Los medios de comunicación, en todas sus formas y modalidades, han sido un factor clave en la disputa por el poder en la modernidad, al menos a partir del siglo XVII. El filósofo Jürgen Habermas lo explica profusamente en su Historia y crítica de la opinión pública. Ahí plantea que, paradójicamente, las poderosas estructuras de la opinión pública, que parecían garantes y promotoras permanentes de emancipación y libertad, pueden volverse en contra de esos ideales; frente a los cuales, al liberalismo político no le ha quedado otra en varios momentos, sino combatirlas.
Pareciera que estamos justamente en uno de esos momentos. Sobre todo, ante la subversiva irrupción de las redes sociales, las cuales, en un primer momento, generaron la ilusión de haber llegado a la panacea de la plaza pública, ahora constituida electrónicamente, al alcance de todas y todos, y en las cuales se podría expresar cualquier idea, pensamiento o creencia.

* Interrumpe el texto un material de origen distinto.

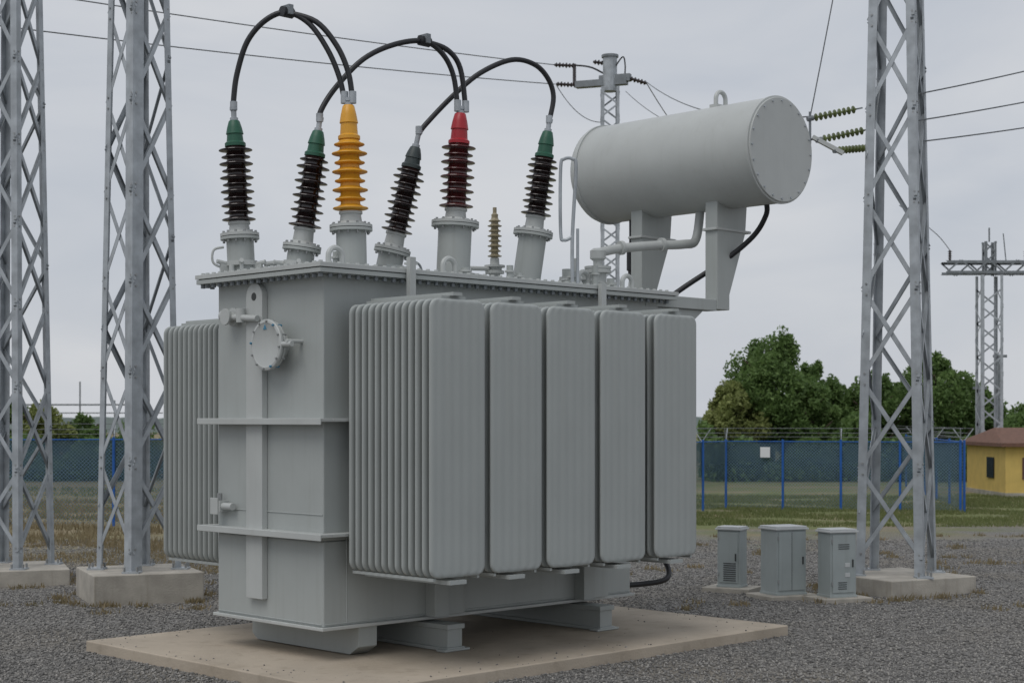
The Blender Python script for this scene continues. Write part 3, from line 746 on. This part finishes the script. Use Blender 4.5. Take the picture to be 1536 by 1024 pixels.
m,nt,bs=new_mat('gravel_stone'); M_st=m
g=N(nt,'ShaderNodeNewGeometry'); cr=N(nt,'ShaderNodeValToRGB'); cr.color_ramp.elements[0].color=(.12,.118,.114,1); cr.color_ramp.elements[1].color=(.36,.345,.32,1)
e=cr.color_ramp.elements.new(.6); e.color=(.22,.214,.205,1)
nt.links.new(g.outputs['Random Per Island'],cr.inputs['Fac']); nt.links.new(cr.outputs['Color'],bs.inputs['Base Color']); bs.inputs['Roughness'].default_value=.9
bs.inputs['Specular IOR Level'].default_value=.2
n=140000
Y=14.5+20*np.random.rand(n)**1.3; X=(np.random.rand(n)*2-1)*(Y*.36+.8)
lt=(X-TC[0])*ca+(Y-TC[1])*sa; ls=-(X-TC[0])*sa+(Y-TC[1])*ca
inpad=(lt>-.92)&(lt<5.84)&(ls>-1.58)&(ls<3.18)
ed=np.minimum(np.minimum(lt+.9,5.82-lt),np.minimum(ls+1.56,3.16-ls))
spill=inpad&(ed>.03)&(np.random.rand(n)<.08*np.exp(-np.clip(ed,0,9)/.18)+.001)
keep=(~inpad)|spill
for (cx,cy,rr) in ((-5.42,23.25,1.0),(-8.02,25.6,1.1),(5.84,24.3,1.05),(3.33,24.2,.4),(3.95,23.3,.42),(4.66,22.95,.4)): keep&=((X-cx)**2+(Y-cy)**2>rr*rr)
zoff=np.where(spill,.12,0)[keep]; X=X[keep];Y=Y[keep];n=len(X)
base=np.array([(1,0,0),(0,1,0),(-1,0,0),(0,-1,0),(0,0,1),(0,0,-1)],float)
s=.009+.014*np.random.rand(n)**2; s=np.where(zoff>0,s*.7,s)
v=base[None]*s[:,None,None]*(.7+.6*np.random.rand(n,6,1)); v[:,:,2]*=.75
v+=np.random.normal(size=(n,6,3))*s[:,None,None]*.15
a=np.random.rand(n)*6.28; c_,s_=np.cos(a)[:,None],np.sin(a)[:,None]
vx=v[:,:,0]*c_-v[:,:,1]*s_; vy=v[:,:,0]*s_+v[:,:,1]*c_
v=np.stack([vx+X[:,None],vy+Y[:,None],v[:,:,2]+(s*.35+zoff)[:,None]],2).reshape(-1,3)
tri=np.array([(0,1,4),(1,2,4),(2,3,4),(3,0,4),(1,0,5),(2,1,5),(3,2,5),(0,3,5)])
f=(tri[None]+np.arange(n)[:,None,None]*6).reshape(-1)
me=D.meshes.new('gravel'); me.vertices.add(6*n); me.vertices.foreach_set('co',v.ravel()); me.loops.add(len(f)); me.loops.foreach_set('vertex_index',f)
me.polygons.add(8*n); me.polygons.foreach_set('loop_start',np.arange(8*n)*3); me.polygons.foreach_set('loop_total',np.full(8*n,3))
me.materials.append(M_st); me.update(calc_edges=True)
o=D.objects.new('gravel',me); SC.collection.objects.link(o)

def blades(name,n,xf,mat,h,y0,y1,thr=-.4,pts=None):
    if pts is None:
        Y=np.random.uniform(y0,y1,n); X=xf(n)
        nz=np.sin(X*1.3+np.cos(Y*.9)*2)+np.sin(Y*1.7+X*.6); k=nz>thr; X=X[k];Y=Y[k]
    else: X,Y=pts
    n=len(X)
    hh=h*(.4+np.random.rand(n)); a=np.random.rand(n)*6.28; w=.010+.008*np.random.rand(n)
    l=np.random.normal(size=(n,2))*hh[:,None]*.3
    v=np.stack([np.stack([X-w*np.cos(a),Y-w*np.sin(a),0*X],1),np.stack([X+w*np.cos(a),Y+w*np.sin(a),0*X],1),np.stack([X+l[:,0],Y+l[:,1],hh],1)],1).reshape(-1,3)
    me=D.meshes.new(name); me.vertices.add(3*n); me.vertices.foreach_set('co',v.ravel()); me.loops.add(3*n); me.loops.foreach_set('vertex_index',np.arange(3*n))
    me.polygons.add(n); me.polygons.foreach_set('loop_start',np.arange(n)*3); me.polygons.foreach_set('loop_total',np.full(n,3))
    me.materials.append(mat); me.update(calc_edges=True)
    o=D.objects.new(name,me); SC.collection.objects.link(o)
blades('grass',60000,lambda n:np.random.uniform(3,20,n),M_grass,.09,38.5,54,-.9)
blades('dry_grass',34000,lambda n:np.random.uniform(-20,-4,n),M_dry,.15,31,50)
blades('dry_grass',9000,lambda n:np.random.uniform(-12,-4.0,n),M_dry,.08,25,33)
blades('grass',18000,lambda n:np.random.uniform(-22,-4,n),M_grass,.14,40,60)
# weed tufts scattered in the gravel and around the footings
xs_=[];ys_=[]
for i in range(150):
    y=np.random.uniform(21,36); x=np.random.uniform(-.34,.34)*y
    lt=(x-TC[0])*ca+(y-TC[1])*sa; ls=-(x-TC[0])*sa+(y-TC[1])*ca
    if -1.1<lt<6 and -1.8<ls<3.4: continue
    k=np.random.randint(15,60); xs_.append(x+np.random.normal(size=k)*.09); ys_.append(y+np.random.normal(size=k)*.09)
for (cx,cy,rr) in ((-5.42,23.25,1.12),(-8.02,25.6,1.2),(5.84,24.3,1.2)):
    for i in range(16):
        a=np.random.rand()*6.28; k=30; xs_.append(cx+rr*math.cos(a)+np.random.normal(size=k)*.07); ys_.append(cy+rr*math.sin(a)+np.random.normal(size=k)*.07)
blades('weeds',0,None,M_dry,.07,0,0,0,(np.concatenate(xs_),np.concatenate(ys_)))

# ------------------------------------------------------------------ world, sun, camera
w=D.worlds.new('World'); SC.world=w; w.use_nodes=True; nt=w.node_tree; bg=nt.nodes['Background']
SE,SR=R(58),R(212)
sky=N(nt,'ShaderNodeTexSky',sky_type='NISHITA'); sky.sun_disc=False; sky.sun_elevation=SE; sky.sun_rotation=SR; sky.dust_density=3
tc=N(nt,'ShaderNodeTexCoord'); mp=N(nt,'ShaderNodeMapping'); mp.inputs['Scale'].default_value=(1,1,3.4); nt.links.new(tc.outputs['Generated'],mp.inputs['Vector'])
no=N(nt,'ShaderNodeTexNoise'); no.inputs['Scale'].default_value=3.2; no.inputs['Detail'].default_value=6; no.inputs['Distortion'].default_value=.5; nt.links.new(mp.outputs['Vector'],no.inputs['Vector'])
cr=N(nt,'ShaderNodeValToRGB'); cr.color_ramp.elements[0].position=.32; cr.color_ramp.elements[1].position=.68
cr.color_ramp.elements[0].color=(.515,.55,.61,1); cr.color_ramp.elements[1].color=(.655,.67,.70,1)
nt.links.new(no.outputs['Fac'],cr.inputs['Fac'])
sc=N(nt,'ShaderNodeMix',data_type='RGBA',blend_type='MULTIPLY'); sc.inputs['Factor'].default_value=1; sc.inputs[7].default_value=(10,10,10,1); nt.links.new(cr.outputs['Color'],sc.inputs[6])
mx=N(nt,'ShaderNodeMix',data_type='RGBA'); mx.inputs['Factor'].default_value=.93; nt.links.new(sky.outputs['Color'],mx.inputs[6]); nt.links.new(sc.outputs[2],mx.inputs[7])
nt.links.new(mx.outputs[2],bg.inputs['Color']); bg.inputs['Strength'].default_value=.1
L=D.lights.new('sun','SUN'); L.energy=1.1; L.angle=R(40); L.color=(1,.97,.93)
o=D.objects.new('sun',L); SC.collection.objects.link(o)
az=SR; dv=Vector((math.sin(az)*math.cos(SE),math.cos(az)*math.cos(SE),math.sin(SE)))
o.rotation_euler=dv.to_track_quat('Z','Y').to_euler()
cam=D.cameras.new('camera'); co=D.objects.new('camera',cam); SC.collection.objects.link(co)
co.location=(0,0,2.6); co.rotation_euler=(R(90),0,0); cam.lens=56.25; cam.sensor_width=36; cam.shift_y=116/1536; cam.clip_end=6000
cam.dof.use_dof=True; cam.dof.focus_distance=17.5; cam.dof.aperture_fstop=3.2
SC.camera=co
SC.view_settings.view_transform='Standard'; SC.view_settings.look='None'; SC.view_settings.exposure=0
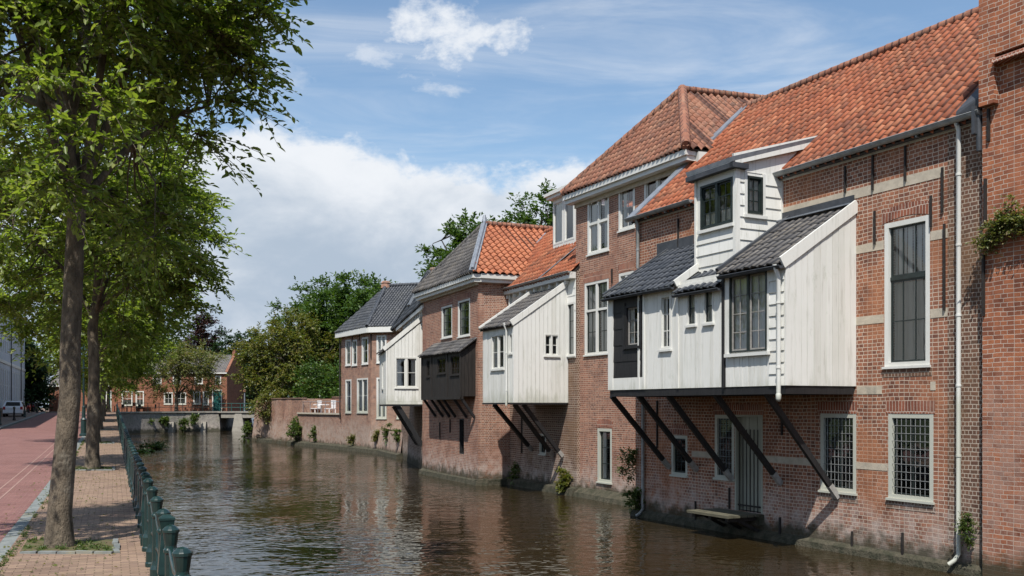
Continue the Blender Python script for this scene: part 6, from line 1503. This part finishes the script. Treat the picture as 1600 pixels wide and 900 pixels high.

Sin embargo, en esa idea subyace el supuesto de que en la formación de la opinión pública quienes interactúan son personas libres e iguales que ponen ante la comunidad de hablantes, propuestas que pueden someterse a una crítica racional, ante la cual habría de imperar la tolerancia y la lógica del mejor argumento.
Ya en diversas ocasiones las sociedades que pretenden ser democráticas se han enfrentado a paradojas muy fuertes. Por ejemplo, que el discurso del odio haya podido diseminarse por todo el llamado “mundo libre” y se haya posibilitado no sólo la emergencia, sino la toma del poder por los fascistas. Y eso no ha terminado de ocurrir.
Pero ahora, esa paradoja se ha profundizado, pues en nuestro contexto no solo se mantienen las peores prácticas de la comunicación de masas, sino que ahora se ha abierto la posibilidad de que los discursos se amplifiquen, no mediante emisores identificados e identificables en función de los grupos de poder a los que pertenecen, sino que pueden inventarse falsas identidades bajo diferentes modalidades (bots, trolls, haters) desde los cuales se combate, agrede, insulta o acosa a quienes expresan ideas contrarias a las del poder o a las de grupos de poder.
Cuando a partir de la finalización de la Segunda Guerra Mundial se debatía en torno a si los medios de comunicación influían, determinaban e incluso, enajenaban a la población, en el fondo lo que estaba a discusión era el papel de los medios de comunicación ante la ideología, del tipo que fuera. Quizá los que más se aproximaron a la complejidad del problema hayan sido los integrantes de la Escuela de Frankfurt quienes atinadamente comprendieron que estábamos ante lo que denominaron como la “Industria Cultural”.
Sin embargo, en esa idea estaba siempre vinculada la figura del Estado como el gran articulador, también a veces manipulador o supresor, de lo que se debate públicamente. Pero ahora, lo que se está viviendo con las redes es que hay un retraimiento del Estado y que son poderosas plataformas privadas las que dominan el espacio público.
En efecto, las redes de Facebook, Tik Tok, Twitter e instragram, por citar solo algunas de las más notables, constituyen poderosas plataformas de diseminación de contenidos y recursos multimedia que no sólo están determinando la lógica del comercio electrónico, de la publicidad de productos y servicios e incluso de la propaganda política, sino que además, están avanzando hacia su consolidación en tanto estructuras de influencia, mediación e incluso control del espacio público a escala global.
¿Cómo se va a definir el Estado del siglo XXI frente, pero también, desde estas plataformas? Esa es todavía una cuestión incierta que debe debatirse con prontitud, porque los derroteros de la libertad están en juego, y porque los caminos para mantenerla a flote son siempre estrechos, mientras que los del odio, la intolerancia y las patologías más aberrantes del poder, son siempre amplias avenidas por las que hay muchos que están ansiosos, no solo de transitar, sino de dirigir, moldear y controlar.